Shubhra's website: About | shubhra-nayar-1 (shubhranayar.com)
Gabriella Slade
Award winning designer Gabriella Slade graduated from the RWCMD from the BA in Theatre Design in 2012 and has become one of the leading Costume Designers of her generation, working both in the United Kingdom and internationally.
Her costume designs for the best-selling musical ‘SIX’, based on the concept of re-imagining the six wives of Henry VIII as a pop band, has been studded with awards, including the Tony Award for Best Costume Design of Musical, the Drama Desk Award for Outstanding Costume Design of a Musical in 2022, and a nomination for the Olivier Award for Best Costume Design in 2019. The Catherine of Aragon costume can now be seen as part of the Victoria & Albert theatre and performance archival collection, which is a career highlight.
Gabriella also designed the costumes for the Spice World Arena tour in 2019. She won the Whatsonstage award for Best Costume Design for ‘The Cher Show’, 2023, and has just created the costumes for Andrew Lloyd-Webber's reimagining of ‘Starlight Express’.
Gabriella's website: GABRIELLA SLADE
Lisa Tregale
Lisa Tregale started her career at the Dartington International Summer School, working with Artistic Director Gavin Henderson in the development of one of the most successful multi-genre summer schools and festivals in the country. Lisa participated fully in the UK and European cultural sectors gaining experience in posts such as Executive Board member of the British Arts Festival Association and Vice President of the Conference of Promoters of New Music.
In 2004, Lisa became Director of Beaford Arts, a rural arts organisation working with communities across northern Devon and the beyond. In 2006 Lisa was appointed as CEO to create South West Music School, a centre of advanced training for exceptionally talented young musicians aged between 8 and 18. Through this role she played an active role in shaping music and music education agendas/strategies on a national level and was Founder/ Chair of Foundations for Excellence; an initiative focused on health and wellbeing in the training of young musicians and dancers.
Following this Lisa became Head of Participation and a senior manager of the Bournemouth Symphony Orchestra, working across all areas of musical participation from early years to older people in residential care and everything in between. It was at Bournemouth that Lisa founder BSO Resound – the first disabled-led professional embedded in a professional symphony orchestra – and instigated the debate on disability inclusion in the orchestral sector.

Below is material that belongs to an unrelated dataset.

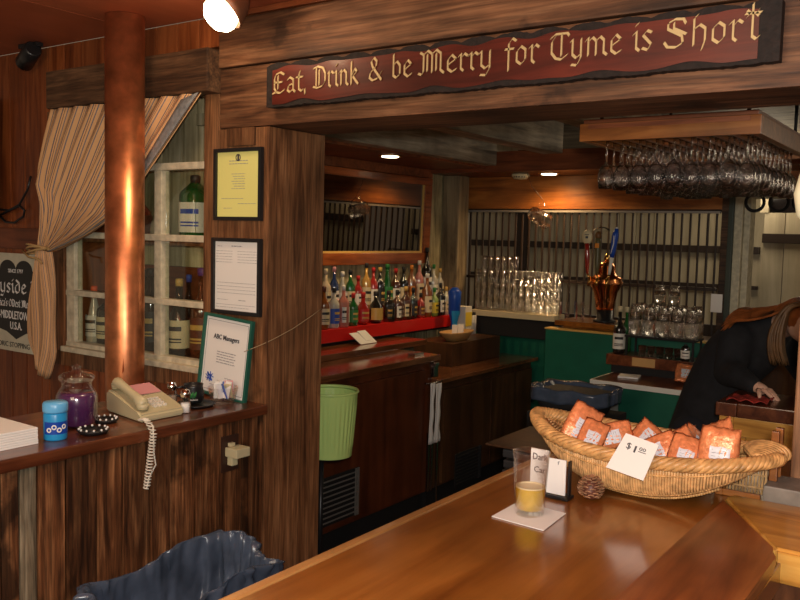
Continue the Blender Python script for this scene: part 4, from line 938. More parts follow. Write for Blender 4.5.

Since January 2020 Lisa has been the Director of BBC National Orchestra and Chorus of Wales and an Executive Board member of BBC Cymru Wales - leading on strategy for the Nation's professional Symphony Orchestra and the governance of Wales' contribution to BBC broadcast and public service to Inform, Education and Entertain.
She is also a Trustee of The Aloud Charity, Cerebral Palsy Cymru, Dartington International Summer School Foundation and a Board Member of the Association of British Orchestras.